Art and Architecture of the Ancient World I

Art and Architecture of the Ancient World I

Lectures: 60

Seminars: 0

Tutorials: 0

ECTS credit: 5

Lecturer(s): doc. dr. Kokole Stanko

In combination with its self-contained but complementary sequel, this B.A. class constitutes the first half of the two-part Period Introduction Overview dedicated to the art and architecture of the Ancient World, in which first-year students attain basic knowledge of the most characteristic artistic accomplishments of Ancient Mesopotamian and Egyptian civilizations, along with the Bronze-Age cultures of the Aegean, prior to being introduced to the earlier periods of Greek Art spanning between its “Dark-Age” beginnings and the Classical Period.
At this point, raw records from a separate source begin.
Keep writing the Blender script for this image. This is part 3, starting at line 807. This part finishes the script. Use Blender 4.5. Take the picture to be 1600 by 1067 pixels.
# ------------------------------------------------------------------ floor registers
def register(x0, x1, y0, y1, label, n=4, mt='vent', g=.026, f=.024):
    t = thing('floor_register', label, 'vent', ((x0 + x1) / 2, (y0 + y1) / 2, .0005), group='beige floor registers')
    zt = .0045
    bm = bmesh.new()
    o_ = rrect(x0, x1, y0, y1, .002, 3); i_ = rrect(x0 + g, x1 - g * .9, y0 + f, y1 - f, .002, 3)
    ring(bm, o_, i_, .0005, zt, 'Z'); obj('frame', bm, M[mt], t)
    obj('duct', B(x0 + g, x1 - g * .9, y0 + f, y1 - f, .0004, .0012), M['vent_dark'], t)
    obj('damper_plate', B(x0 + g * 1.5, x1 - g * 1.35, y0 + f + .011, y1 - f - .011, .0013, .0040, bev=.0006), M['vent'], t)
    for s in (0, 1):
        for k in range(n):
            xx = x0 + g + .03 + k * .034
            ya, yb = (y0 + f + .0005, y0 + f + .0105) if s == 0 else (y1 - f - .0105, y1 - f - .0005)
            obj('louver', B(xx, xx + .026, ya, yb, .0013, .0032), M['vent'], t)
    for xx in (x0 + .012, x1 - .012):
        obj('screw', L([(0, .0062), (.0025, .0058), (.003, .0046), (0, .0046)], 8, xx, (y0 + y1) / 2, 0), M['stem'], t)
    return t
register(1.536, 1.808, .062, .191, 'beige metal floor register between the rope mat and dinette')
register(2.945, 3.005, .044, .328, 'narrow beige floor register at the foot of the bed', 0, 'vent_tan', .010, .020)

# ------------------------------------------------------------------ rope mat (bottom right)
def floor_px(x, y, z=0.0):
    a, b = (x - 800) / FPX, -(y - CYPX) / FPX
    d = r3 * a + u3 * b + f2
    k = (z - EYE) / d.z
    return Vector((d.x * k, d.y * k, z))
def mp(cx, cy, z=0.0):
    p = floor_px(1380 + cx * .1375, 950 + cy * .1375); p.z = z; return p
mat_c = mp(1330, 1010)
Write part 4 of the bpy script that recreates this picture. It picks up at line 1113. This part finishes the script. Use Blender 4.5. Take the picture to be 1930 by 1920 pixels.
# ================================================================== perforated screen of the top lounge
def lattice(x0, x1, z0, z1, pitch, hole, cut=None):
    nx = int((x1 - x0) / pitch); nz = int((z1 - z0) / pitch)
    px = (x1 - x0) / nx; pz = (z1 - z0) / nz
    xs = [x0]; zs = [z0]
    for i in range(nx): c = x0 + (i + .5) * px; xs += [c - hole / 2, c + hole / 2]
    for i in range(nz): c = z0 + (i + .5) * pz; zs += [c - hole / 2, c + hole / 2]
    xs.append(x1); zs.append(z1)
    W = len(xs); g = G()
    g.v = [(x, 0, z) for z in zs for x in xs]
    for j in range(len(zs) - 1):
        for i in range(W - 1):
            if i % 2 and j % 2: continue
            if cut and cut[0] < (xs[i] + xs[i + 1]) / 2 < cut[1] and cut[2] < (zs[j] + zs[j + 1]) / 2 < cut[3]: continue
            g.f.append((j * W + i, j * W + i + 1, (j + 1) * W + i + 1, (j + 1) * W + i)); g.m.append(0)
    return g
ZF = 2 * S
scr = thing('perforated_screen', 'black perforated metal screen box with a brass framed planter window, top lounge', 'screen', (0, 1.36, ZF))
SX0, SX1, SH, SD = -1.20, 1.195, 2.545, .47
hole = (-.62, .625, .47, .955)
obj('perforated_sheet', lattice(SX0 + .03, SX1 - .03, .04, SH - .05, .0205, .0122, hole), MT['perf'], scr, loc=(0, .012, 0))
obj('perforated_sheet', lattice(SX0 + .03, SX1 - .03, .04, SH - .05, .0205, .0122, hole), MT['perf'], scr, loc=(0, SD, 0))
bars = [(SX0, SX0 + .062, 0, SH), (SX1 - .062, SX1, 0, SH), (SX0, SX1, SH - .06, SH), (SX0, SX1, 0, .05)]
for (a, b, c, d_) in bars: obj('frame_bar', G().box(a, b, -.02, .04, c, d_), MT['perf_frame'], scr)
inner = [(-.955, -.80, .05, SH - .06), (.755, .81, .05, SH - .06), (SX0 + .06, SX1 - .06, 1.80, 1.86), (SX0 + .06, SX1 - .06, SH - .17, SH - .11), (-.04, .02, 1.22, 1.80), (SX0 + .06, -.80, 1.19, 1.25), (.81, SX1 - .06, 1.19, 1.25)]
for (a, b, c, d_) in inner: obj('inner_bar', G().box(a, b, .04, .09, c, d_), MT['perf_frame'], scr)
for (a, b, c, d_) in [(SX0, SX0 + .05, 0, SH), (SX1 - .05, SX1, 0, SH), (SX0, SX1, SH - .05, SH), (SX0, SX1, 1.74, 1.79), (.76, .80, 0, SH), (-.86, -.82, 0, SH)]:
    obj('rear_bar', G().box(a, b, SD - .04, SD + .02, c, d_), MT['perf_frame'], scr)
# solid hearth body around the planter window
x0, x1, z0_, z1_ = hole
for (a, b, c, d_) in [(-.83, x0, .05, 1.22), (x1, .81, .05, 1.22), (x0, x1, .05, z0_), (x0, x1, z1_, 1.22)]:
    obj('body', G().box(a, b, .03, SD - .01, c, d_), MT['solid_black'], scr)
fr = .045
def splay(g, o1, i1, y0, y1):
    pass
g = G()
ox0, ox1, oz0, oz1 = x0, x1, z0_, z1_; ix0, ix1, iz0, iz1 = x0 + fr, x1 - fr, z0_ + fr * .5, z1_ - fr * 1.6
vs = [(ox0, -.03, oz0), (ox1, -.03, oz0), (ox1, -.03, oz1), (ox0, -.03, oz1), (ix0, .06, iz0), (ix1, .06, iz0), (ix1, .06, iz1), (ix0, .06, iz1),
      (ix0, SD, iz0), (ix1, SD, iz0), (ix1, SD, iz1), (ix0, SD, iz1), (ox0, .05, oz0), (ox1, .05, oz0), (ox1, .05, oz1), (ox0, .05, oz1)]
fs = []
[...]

The second-year course content in turn covers the most remarkable – and in part, but not entirely, Classically-inspired – stylistic and iconographic innovations that have (keeping pace with the continually increasing number of new artistic tasks and changing contexts of production and reception) characterized the ever more diversified visual culture of the Hellenistic monarchies and the later Roman Empire.
Before and After the Emergence of Greek Art; The course is introduced by a rigorously selective survey of architecture, sculpture and painting within the two earliest ancient civilizations, which primarily focuses on those from among their pioneering achievements that had at a later stage profoundly affected the emergence of distinctively Greek figurative arts. Following upon a brief introduction to the Bronze Age Aegean cultures (with particular stress on the so-called Minoan and Mycenaean Art), the remaining sections of this one-semester class logically center around the art of Greece from the Proto-Geometric and Geometric periods through the especially vigorous Archaic epoch paving the way for the fifth-century Classical style, which was (first and foremost in Athens) distinguished by the introduction of a number of not only ground-breaking but also astoundingly enduring representational paradigms that have throughout (and beyond) the Mediterranean basin determined the subsequent evolution of the shared Graeco-Roman artistic koine. (And the latter has in turn also provided the obvious point of departure for all later Classical revivals that left, especially in the Early-Modern period, an indelible mark on the history of visual arts in Western Europe).